• Challenge
Starting at the line with "What Blender Python" and stopping at the line with "bpy.context.scene.camera = cam", repeat each line exactly. Include both and omit the rest.

• Data section
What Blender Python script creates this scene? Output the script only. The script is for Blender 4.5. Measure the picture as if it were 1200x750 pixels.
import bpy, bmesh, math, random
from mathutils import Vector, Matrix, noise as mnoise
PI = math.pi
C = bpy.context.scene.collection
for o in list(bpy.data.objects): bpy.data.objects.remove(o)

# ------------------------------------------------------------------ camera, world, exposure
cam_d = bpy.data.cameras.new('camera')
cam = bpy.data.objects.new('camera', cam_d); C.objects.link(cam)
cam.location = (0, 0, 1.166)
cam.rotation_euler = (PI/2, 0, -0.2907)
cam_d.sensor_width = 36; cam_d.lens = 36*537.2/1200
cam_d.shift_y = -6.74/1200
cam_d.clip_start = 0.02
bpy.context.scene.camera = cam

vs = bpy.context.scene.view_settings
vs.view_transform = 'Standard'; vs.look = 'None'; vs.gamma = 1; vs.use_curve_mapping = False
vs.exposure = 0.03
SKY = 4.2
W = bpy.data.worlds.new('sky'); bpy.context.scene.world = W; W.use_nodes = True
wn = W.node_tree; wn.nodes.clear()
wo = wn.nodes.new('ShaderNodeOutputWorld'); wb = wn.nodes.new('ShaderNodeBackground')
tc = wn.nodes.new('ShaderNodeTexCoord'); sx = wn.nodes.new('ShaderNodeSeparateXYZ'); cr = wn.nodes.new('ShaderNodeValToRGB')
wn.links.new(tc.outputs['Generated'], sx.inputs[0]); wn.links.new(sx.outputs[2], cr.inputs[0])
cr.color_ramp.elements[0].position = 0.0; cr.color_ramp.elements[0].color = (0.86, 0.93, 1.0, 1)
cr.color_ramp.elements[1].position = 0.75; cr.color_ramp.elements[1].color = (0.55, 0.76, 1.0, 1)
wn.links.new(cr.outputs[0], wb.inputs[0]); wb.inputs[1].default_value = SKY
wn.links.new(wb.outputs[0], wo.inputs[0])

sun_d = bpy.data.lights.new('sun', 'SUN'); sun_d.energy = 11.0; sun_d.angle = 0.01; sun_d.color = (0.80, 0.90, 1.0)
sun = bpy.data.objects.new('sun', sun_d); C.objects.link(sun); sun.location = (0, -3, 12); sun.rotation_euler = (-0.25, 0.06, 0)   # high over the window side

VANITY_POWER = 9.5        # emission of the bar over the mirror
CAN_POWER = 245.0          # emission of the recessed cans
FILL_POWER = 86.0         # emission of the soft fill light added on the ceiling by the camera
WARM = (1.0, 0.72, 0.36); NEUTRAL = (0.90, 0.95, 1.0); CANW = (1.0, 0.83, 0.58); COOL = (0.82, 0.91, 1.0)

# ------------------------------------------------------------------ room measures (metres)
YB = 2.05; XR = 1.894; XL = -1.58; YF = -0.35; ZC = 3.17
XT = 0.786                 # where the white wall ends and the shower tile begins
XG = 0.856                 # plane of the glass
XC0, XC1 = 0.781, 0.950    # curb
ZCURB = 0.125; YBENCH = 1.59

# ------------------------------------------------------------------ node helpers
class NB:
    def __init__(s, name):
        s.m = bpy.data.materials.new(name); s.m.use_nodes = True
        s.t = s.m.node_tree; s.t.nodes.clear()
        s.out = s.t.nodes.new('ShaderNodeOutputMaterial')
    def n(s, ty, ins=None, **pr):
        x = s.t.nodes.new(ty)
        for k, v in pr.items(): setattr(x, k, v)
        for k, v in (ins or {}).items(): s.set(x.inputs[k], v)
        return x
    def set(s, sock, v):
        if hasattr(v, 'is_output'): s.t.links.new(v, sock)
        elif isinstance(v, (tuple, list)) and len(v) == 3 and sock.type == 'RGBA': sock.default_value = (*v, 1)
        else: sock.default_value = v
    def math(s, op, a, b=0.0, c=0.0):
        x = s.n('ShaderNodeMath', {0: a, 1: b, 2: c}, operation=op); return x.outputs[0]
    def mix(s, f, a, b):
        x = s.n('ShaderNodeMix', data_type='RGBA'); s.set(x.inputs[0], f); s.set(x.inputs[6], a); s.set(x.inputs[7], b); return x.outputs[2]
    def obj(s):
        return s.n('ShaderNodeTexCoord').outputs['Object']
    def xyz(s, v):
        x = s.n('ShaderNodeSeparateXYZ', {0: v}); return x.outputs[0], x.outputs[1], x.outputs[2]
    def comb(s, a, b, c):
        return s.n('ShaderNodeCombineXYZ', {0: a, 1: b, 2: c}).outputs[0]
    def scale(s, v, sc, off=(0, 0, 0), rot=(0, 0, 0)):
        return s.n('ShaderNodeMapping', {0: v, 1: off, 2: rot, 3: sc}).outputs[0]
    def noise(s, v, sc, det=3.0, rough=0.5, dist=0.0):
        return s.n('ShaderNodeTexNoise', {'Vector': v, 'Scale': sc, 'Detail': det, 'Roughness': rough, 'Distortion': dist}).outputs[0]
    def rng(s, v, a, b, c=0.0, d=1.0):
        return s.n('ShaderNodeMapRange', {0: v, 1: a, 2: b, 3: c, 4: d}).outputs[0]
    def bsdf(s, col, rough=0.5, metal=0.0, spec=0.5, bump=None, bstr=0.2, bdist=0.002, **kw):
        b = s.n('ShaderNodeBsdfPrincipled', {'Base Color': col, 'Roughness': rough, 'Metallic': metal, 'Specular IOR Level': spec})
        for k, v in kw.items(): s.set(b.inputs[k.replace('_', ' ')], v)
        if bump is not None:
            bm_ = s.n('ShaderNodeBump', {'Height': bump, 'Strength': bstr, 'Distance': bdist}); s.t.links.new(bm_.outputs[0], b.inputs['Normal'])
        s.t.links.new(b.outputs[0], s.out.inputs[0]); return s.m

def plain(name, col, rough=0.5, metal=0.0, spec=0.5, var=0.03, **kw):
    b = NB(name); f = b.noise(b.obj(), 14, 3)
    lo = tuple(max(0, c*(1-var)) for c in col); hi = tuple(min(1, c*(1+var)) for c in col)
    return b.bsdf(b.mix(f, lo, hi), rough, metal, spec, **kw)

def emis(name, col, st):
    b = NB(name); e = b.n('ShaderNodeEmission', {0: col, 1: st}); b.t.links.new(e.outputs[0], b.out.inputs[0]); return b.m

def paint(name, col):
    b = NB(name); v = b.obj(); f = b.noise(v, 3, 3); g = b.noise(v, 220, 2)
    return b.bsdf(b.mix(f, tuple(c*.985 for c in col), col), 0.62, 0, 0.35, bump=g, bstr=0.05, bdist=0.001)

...

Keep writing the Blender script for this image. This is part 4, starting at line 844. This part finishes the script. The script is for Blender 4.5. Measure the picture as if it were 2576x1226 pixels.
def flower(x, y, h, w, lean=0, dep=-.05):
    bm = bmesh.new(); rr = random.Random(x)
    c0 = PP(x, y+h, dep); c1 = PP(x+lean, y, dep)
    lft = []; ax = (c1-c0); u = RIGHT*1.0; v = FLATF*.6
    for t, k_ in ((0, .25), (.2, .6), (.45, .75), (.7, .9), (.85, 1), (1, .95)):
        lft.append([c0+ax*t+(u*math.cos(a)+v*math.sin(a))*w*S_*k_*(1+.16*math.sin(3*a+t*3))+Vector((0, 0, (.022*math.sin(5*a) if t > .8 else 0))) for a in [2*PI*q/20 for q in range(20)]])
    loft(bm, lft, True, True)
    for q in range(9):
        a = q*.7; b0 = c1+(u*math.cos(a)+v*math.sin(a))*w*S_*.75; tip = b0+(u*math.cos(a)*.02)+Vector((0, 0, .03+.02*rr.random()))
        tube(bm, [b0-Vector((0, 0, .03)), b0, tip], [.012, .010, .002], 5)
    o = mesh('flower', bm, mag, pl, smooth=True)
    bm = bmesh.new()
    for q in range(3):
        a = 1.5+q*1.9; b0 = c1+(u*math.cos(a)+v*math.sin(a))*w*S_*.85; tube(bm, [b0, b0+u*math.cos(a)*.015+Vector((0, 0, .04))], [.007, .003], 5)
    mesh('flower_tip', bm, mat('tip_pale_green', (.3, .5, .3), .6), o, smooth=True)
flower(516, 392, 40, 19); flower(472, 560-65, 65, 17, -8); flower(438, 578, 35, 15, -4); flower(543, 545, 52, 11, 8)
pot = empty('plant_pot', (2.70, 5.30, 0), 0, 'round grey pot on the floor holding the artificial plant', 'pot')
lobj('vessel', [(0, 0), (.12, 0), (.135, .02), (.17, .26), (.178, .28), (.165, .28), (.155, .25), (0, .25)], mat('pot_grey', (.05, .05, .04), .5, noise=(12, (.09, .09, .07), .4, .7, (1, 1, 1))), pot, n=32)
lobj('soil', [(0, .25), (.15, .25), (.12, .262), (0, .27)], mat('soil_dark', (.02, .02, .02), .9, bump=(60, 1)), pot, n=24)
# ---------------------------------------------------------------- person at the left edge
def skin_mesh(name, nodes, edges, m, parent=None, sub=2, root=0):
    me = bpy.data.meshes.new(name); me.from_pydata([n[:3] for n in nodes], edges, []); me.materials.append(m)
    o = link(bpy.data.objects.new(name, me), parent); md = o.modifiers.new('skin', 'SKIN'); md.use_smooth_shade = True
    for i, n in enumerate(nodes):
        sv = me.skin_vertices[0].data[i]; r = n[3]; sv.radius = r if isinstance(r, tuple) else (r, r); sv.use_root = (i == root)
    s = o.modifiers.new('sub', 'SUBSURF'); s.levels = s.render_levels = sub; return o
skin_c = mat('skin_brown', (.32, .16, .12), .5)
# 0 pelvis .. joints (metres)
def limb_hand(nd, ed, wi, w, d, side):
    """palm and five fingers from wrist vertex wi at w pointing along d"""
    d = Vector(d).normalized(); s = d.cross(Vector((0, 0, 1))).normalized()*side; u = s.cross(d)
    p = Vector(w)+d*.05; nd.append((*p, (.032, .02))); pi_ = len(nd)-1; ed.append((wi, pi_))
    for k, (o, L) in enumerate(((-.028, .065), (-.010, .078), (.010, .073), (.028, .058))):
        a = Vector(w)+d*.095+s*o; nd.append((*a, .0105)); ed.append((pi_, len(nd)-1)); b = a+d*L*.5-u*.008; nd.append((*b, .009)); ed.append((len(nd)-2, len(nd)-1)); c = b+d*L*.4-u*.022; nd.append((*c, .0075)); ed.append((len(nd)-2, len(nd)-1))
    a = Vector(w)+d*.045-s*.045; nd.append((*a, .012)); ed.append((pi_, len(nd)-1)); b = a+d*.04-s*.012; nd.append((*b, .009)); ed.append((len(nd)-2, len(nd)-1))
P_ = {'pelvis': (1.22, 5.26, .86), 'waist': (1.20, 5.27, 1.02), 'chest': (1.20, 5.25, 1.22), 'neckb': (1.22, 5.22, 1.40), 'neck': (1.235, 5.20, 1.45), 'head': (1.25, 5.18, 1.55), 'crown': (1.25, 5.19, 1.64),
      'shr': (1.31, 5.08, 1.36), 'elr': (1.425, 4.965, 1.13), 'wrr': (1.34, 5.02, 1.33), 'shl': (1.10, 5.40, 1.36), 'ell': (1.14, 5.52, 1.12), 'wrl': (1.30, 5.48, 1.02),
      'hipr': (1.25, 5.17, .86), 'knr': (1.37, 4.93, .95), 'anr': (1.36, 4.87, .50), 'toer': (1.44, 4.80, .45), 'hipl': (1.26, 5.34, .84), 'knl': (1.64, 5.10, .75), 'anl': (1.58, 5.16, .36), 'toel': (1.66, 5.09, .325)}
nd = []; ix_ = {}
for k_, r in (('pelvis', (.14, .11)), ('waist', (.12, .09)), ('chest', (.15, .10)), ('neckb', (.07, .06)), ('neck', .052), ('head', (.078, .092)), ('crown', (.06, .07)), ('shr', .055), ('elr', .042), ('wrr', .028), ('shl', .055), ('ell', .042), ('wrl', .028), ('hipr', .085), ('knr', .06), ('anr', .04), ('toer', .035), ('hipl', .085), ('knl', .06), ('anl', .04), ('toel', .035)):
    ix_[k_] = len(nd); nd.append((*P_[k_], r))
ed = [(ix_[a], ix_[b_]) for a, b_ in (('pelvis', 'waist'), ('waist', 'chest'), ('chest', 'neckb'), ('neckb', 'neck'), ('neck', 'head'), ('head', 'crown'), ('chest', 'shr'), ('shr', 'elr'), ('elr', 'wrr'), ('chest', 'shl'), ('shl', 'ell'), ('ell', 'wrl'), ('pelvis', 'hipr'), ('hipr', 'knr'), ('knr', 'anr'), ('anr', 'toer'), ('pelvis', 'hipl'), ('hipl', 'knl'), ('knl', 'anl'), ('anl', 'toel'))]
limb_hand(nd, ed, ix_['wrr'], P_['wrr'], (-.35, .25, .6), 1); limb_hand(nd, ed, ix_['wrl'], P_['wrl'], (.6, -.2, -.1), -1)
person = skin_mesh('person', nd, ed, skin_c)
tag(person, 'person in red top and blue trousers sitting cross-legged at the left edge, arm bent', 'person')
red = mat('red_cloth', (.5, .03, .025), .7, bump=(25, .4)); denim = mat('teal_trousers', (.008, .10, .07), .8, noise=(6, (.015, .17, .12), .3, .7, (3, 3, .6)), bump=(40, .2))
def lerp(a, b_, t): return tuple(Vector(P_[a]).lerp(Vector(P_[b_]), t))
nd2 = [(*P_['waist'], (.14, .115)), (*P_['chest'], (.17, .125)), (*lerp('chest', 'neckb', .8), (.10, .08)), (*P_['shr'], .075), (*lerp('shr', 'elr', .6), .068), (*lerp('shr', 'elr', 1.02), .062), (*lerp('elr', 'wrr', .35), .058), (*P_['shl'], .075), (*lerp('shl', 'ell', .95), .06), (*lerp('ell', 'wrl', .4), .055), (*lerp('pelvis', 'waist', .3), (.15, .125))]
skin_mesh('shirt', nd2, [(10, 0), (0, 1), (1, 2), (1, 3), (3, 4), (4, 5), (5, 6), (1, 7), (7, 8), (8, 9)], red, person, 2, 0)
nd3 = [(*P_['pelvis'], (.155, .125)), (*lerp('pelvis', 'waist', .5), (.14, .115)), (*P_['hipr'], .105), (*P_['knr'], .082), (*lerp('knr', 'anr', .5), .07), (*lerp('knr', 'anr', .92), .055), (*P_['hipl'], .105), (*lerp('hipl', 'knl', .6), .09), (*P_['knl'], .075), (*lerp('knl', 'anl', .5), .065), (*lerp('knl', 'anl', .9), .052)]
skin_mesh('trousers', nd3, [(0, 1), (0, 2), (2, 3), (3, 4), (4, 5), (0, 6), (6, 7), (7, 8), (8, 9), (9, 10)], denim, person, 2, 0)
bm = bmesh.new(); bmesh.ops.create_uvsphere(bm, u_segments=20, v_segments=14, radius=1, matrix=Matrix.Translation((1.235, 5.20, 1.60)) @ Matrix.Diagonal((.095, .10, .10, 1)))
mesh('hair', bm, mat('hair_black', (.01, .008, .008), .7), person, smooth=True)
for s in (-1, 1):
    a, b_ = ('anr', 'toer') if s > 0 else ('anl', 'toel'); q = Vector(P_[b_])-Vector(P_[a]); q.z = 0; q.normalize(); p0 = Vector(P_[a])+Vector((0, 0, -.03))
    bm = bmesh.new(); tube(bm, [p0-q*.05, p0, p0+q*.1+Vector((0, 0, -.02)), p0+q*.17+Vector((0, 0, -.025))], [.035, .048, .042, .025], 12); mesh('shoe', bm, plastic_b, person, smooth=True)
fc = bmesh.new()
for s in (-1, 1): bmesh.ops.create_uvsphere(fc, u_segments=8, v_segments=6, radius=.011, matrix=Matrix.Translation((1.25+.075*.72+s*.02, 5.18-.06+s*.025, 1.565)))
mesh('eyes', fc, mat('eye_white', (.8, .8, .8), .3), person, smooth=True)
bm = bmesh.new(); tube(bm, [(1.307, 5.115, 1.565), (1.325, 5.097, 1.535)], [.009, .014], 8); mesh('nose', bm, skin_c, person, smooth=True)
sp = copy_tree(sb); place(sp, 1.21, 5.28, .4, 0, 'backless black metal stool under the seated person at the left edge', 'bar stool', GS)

--

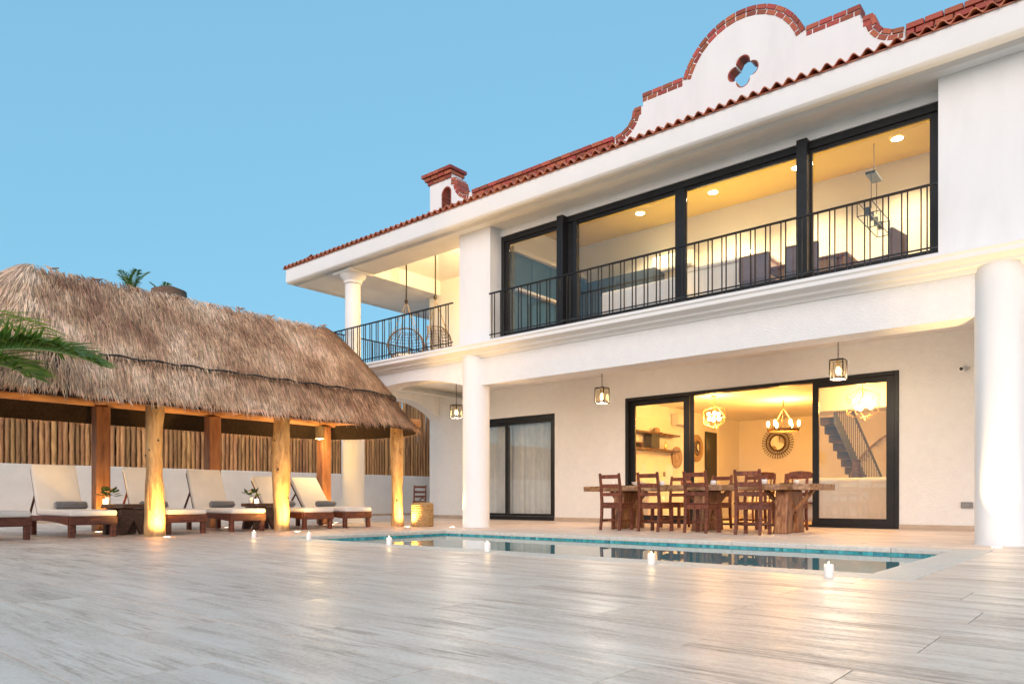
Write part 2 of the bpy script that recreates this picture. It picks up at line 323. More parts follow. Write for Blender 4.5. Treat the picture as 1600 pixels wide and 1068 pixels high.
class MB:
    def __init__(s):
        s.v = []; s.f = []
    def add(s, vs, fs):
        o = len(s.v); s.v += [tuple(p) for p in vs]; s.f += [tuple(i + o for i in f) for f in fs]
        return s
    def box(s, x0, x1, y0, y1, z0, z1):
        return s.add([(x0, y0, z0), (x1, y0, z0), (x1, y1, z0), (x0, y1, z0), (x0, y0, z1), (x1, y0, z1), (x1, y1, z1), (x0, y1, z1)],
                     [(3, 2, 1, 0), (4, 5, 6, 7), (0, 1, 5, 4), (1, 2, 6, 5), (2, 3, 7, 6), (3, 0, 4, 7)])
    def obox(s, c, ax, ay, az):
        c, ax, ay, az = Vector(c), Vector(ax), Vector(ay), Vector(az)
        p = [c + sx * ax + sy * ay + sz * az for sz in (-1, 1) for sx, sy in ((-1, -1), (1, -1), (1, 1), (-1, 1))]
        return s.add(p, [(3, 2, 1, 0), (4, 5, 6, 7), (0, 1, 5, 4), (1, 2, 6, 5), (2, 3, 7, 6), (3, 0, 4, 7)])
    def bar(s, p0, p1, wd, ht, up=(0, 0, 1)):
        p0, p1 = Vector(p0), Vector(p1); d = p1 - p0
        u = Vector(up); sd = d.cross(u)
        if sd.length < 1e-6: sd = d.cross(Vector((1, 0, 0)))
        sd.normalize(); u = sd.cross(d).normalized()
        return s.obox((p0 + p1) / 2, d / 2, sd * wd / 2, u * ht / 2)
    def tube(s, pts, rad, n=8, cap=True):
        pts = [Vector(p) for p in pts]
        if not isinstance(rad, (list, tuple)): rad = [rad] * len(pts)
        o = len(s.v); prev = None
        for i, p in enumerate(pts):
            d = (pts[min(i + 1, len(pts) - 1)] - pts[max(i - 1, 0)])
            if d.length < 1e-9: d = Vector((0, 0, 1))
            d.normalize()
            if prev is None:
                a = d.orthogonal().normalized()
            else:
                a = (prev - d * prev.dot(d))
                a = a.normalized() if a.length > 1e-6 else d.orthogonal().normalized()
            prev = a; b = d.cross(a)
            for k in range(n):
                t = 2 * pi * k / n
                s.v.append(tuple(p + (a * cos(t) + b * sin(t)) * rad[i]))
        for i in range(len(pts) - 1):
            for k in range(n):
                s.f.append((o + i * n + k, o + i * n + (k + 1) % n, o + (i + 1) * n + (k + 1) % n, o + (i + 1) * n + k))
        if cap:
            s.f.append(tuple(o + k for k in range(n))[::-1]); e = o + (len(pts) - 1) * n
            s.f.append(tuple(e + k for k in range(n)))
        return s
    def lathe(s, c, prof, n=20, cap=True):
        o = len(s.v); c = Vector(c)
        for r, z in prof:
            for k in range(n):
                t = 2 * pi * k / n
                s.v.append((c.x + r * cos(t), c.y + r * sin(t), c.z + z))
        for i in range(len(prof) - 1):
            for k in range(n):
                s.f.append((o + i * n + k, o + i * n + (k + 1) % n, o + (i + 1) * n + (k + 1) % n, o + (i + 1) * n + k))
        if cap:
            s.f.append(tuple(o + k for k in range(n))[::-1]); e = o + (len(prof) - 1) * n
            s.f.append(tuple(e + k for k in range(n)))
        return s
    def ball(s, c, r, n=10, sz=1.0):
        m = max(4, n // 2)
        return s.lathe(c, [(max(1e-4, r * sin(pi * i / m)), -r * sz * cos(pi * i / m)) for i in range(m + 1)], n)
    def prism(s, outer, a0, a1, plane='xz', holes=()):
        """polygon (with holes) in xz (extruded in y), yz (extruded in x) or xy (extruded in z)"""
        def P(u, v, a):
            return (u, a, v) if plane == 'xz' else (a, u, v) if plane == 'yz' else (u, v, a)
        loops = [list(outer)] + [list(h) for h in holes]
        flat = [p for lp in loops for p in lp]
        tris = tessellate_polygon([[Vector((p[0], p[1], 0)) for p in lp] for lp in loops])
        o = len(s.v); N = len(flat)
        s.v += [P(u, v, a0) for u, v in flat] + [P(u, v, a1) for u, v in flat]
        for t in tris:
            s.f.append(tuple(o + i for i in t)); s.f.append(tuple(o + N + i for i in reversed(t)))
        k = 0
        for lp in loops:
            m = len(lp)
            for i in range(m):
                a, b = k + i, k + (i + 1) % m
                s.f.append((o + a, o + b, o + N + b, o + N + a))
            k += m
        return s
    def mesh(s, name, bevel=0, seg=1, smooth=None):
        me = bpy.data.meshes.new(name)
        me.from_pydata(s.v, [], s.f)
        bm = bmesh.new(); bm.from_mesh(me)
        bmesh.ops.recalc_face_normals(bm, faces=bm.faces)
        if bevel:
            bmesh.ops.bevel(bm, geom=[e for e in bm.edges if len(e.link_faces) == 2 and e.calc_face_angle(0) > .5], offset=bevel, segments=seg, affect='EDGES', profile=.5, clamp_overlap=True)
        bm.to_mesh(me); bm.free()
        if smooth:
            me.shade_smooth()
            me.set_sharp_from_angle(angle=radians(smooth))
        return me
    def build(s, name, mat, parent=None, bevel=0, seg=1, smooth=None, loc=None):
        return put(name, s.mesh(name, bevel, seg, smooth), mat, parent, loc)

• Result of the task
What Blender Python script creates this scene? Output the script only. The script is for Blender 4.5. Measure the picture as if it were 1200x750 pixels.
import bpy, bmesh, math, random
from mathutils import Vector, Matrix, noise as mnoise
PI = math.pi
C = bpy.context.scene.collection
for o in list(bpy.data.objects): bpy.data.objects.remove(o)

# ------------------------------------------------------------------ camera, world, exposure
cam_d = bpy.data.cameras.new('camera')
cam = bpy.data.objects.new('camera', cam_d); C.objects.link(cam)
cam.location = (0, 0, 1.166)
cam.rotation_euler = (PI/2, 0, -0.2907)
cam_d.sensor_width = 36; cam_d.lens = 36*537.2/1200
cam_d.shift_y = -6.74/1200
cam_d.clip_start = 0.02
bpy.context.scene.camera = cam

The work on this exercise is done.